In a news release issued Thursday, Lt.-Cmdr. William C. Kuebler said the judge, Col. Peter Brownback, was replaced after threatening to suspend proceedings in the case earlier this month.

Brownback told prosecutors they had to provide Khadr's defence lawyers with records of his confinement at the detention camp in Guantanamo Bay, Cuba, or he would suspend the proceedings.

Kuebler, Khadr's U.S. military-appointed lawyer, said he learned Brownback had been fired in an email from the chief judge of the U.S. military commissions, Col. Ralph Kohlmann. Kuebler's news release also included an email sent Wednesday by lead prosecutor Maj. Jeff Groharing, which complained of numerous delays in trial proceedings.

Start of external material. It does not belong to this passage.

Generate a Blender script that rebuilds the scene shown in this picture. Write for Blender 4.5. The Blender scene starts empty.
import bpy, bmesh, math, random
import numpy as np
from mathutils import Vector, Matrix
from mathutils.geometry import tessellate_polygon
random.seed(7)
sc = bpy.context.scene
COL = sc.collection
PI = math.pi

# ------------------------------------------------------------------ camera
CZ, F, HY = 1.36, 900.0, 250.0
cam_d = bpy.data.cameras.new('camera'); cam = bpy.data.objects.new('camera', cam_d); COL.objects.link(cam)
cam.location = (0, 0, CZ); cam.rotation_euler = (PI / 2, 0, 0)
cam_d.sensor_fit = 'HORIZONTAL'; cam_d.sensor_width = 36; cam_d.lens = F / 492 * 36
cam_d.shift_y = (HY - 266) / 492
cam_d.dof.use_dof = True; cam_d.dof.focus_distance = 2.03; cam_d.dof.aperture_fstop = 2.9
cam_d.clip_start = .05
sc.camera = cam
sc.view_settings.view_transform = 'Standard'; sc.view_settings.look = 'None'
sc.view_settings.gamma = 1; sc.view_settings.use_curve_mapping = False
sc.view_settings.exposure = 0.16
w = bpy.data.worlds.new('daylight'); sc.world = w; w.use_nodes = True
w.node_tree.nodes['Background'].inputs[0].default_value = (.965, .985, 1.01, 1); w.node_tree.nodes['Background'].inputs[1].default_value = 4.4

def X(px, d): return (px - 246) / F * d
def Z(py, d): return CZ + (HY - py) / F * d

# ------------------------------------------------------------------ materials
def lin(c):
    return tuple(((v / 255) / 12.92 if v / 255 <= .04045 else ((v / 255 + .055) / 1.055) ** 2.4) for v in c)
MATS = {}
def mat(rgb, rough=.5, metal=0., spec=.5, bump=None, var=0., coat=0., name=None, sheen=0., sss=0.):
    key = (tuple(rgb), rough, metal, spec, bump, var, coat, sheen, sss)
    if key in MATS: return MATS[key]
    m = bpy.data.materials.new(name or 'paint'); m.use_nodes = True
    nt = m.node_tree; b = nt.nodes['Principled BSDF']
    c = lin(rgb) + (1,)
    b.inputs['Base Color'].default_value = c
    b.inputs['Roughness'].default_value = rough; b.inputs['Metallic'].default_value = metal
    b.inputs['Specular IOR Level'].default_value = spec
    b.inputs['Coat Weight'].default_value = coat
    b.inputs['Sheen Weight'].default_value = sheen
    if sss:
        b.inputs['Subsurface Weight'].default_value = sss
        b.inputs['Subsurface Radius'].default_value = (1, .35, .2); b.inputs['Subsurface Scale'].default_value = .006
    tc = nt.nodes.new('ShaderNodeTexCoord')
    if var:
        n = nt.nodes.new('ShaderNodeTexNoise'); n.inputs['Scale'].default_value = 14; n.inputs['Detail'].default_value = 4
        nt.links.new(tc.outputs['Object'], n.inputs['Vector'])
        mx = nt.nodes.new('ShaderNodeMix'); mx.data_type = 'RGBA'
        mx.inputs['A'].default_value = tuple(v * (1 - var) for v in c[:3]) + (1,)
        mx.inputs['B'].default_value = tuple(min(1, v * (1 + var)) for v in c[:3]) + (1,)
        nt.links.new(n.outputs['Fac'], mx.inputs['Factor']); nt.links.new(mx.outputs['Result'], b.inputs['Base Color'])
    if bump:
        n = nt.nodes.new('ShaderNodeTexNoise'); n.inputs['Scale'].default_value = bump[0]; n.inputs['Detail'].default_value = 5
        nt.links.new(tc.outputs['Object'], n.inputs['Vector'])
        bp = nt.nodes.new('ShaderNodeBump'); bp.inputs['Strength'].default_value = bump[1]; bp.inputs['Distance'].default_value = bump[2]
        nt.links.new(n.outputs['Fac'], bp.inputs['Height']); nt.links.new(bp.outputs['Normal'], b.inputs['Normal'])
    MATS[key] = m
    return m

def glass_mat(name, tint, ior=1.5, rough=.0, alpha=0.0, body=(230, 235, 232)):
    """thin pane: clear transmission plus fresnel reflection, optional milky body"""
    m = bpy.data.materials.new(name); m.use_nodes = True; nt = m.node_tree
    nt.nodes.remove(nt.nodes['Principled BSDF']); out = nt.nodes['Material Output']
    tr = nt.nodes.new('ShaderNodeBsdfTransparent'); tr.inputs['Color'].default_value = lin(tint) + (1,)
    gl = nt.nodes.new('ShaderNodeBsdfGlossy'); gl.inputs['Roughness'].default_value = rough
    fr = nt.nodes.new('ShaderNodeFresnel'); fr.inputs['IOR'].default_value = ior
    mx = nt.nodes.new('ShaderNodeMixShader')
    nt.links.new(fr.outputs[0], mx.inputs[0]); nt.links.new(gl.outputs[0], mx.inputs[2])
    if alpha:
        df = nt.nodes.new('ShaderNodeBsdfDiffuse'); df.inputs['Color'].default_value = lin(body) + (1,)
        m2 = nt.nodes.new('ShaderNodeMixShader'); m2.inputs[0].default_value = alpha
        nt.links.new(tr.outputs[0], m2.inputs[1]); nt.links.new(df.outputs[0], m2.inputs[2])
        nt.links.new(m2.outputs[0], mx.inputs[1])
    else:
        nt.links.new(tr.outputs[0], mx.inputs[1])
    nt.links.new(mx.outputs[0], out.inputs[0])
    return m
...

Kuebler told he believes the prosecution hopes the change will "speed things up."

Brownback will be replaced by Col. Patrick Parrish, said Kuebler, who said he won't have a chance to talk to Khadr until later in June.

Khadr was captured in Afghanistan in 2002 at age 15 and was taken to Guantanamo four months later.

The Toronto-born man is accused of lobbing a grenade that killed U.S. Army Sgt. 1st Class Christopher Speer during a firefight at an al-Qaeda compound in eastern Afghanistan. He faces a maximum sentence of life in prison if convicted on charges including murder, conspiracy and supporting terrorism.